795.1
Comparative Research on Contemporary Youth Social Movements: The Case of the Sahwa Project

Saturday, July 19, 2014: 8:30 AM
Room: 418
Oral Presentation
Carles FEIXA , University of Lleida, Spain
Jose SANCHEZ GARCIA , Geography and Sociology, University of Lleida, Lleida, Spain
The methodological approach of the SAHWA project responds to the call of the European 7FP under the topic SSH.2013.4.1-2 “Facing transition in the South and East Mediterranean area: empowering the young generation” by conducting a systematic analysis of young people political participation, economic prospects, job opportunities, and the experience of such processes of transformation in other regions such as Europe, as well as the nature of change in social values and norms in the SEM countries. The data and insights produced by the research and the prospective foresight exercise will provide the basis for new policy approaches to a region that is undergoing profound transformations. This approximation lies on the border between scientific disciplines and concepts and its inter-disciplinary approach. SAHWA explores norms, social values and the role of youth cultures in the SEMs in a comparative and critical perspective. Its intent is to build upon previous research, employing an innovative, pro-active approach that views youth’s political participation as a potential tool for the exercise of agency by different youth groups.

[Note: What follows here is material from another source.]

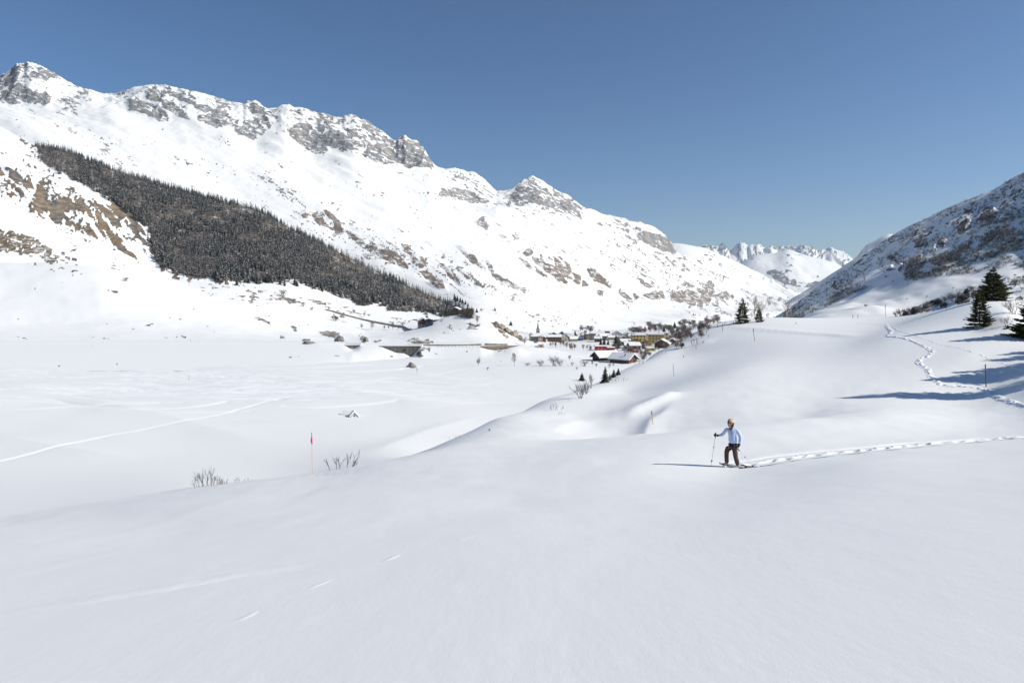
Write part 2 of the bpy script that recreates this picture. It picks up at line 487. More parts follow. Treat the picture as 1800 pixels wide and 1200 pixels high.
NZ += .005 * GY / 4 * np.clip(fbm(NX / 2.2, GY / 2.2, 3, 3), -1, 1) * sstep(2, 12, GY) * (1 - sstep(40, 90, GY))
NZ += .035 * fbm(NX / 26, GY / 16, 8, 3) * sstep(14, 60, GY) + .9 * fbm(NX / 60, GY / 35, 9, 3) * sstep(150, 240, GY)
m_snow = snow_near_mat()
# the walker's track is trodden in: the snow under it is lowered, the fine-grained trench lies in it
TRACK1 = [(1312,816), (1345,811), (1380,805), (1420,800), (1460,795.5), (1500,792), (1540,788), (1580,784), (1620,780), (1660,777), (1700,774.5), (1740,771.5), (1780,768.5), (1815,765)]
SHEETS['snowfield'] = dict(U=NU, D=GY, T=NZ / GY)
q = spline([pxy(u, v) for u, v in TRACK1], 5)
dd, sd, pr = seg_dist(NX, GY, q)
Z0 = NZ; NZ = NZ - .20 * (1 - sstep(.35, .8, dd))
finish_sheet('snowfield', NU, GY, NZ, m_snow, lambda *a_: dict(track=TRK))
SHEETS['snowfield']['T'] = Z0 / GY
# ------------------------------------------------------------------ rock and earth, traced as patches of the ground
def poly_mask(UU, VV, polys, rough=5.0, scale=9.0, soft=2.0, seed=0):
    """>0.5 inside any polygon; its edge broken by noise"""
    su = UU + rough * fbm(UU / scale, VV / scale, seed, 4); sv = VV + rough * .7 * fbm(UU / scale + 40, VV / scale, seed + 5, 4)
    out = np.zeros(UU.shape)
    for pl in polys:
        st = 1.0
        if isinstance(pl, tuple): pl, st = pl
        pl = np.array(pl, float)
        m = (UU > pl[:, 0].min() - 12) & (UU < pl[:, 0].max() + 12) & (VV > pl[:, 1].min() - 12) & (VV < pl[:, 1].max() + 12)
        if not m.any(): continue
        x = su[m]; y = sv[m]; ins = np.zeros(x.shape, bool); dist = np.full(x.shape, 1e9)
        n = len(pl)
        for i in range(n):
            p = pl[i]; q = pl[(i + 1) % n]
            dx, dy = q - p; t = np.clip(((x - p[0]) * dx + (y - p[1]) * dy) / (dx * dx + dy * dy + 1e-9), 0, 1)
            dist = np.minimum(dist, np.hypot(x - p[0] - t * dx, y - p[1] - t * dy))
            c = ((p[1] > y) != (q[1] > y)) & (x < (q[0] - p[0]) * (y - p[1]) / (q[1] - p[1] + 1e-12) + p[0])
            ins ^= c
        s = np.where(ins, dist, -dist)
        out[m] = np.maximum(out[m], np.clip(.5 + s / (2 * soft), 0, 1) * st)
    return out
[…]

In this way, the norms, social values, agency, economic challenges and political empowerment phenomena can be assessed according to the critical nodes emerging from encounters of the local with the global, conceptualized as “the increasing interconnections between youth across the world and their awareness of such connections” (Schafer, cited in Hansen 2008). It has become clear that the current challenge for sociological and anthropological research is to map the new contours of these changing times and the roles being played by various social agents. The epistemological orientation is guided by the extended case method proposed by M. Burawoy (1998). This method is based on an interpretive view of social science, generalizing from structural and symbolic connections between actors and social processes, as revealed by the research itself.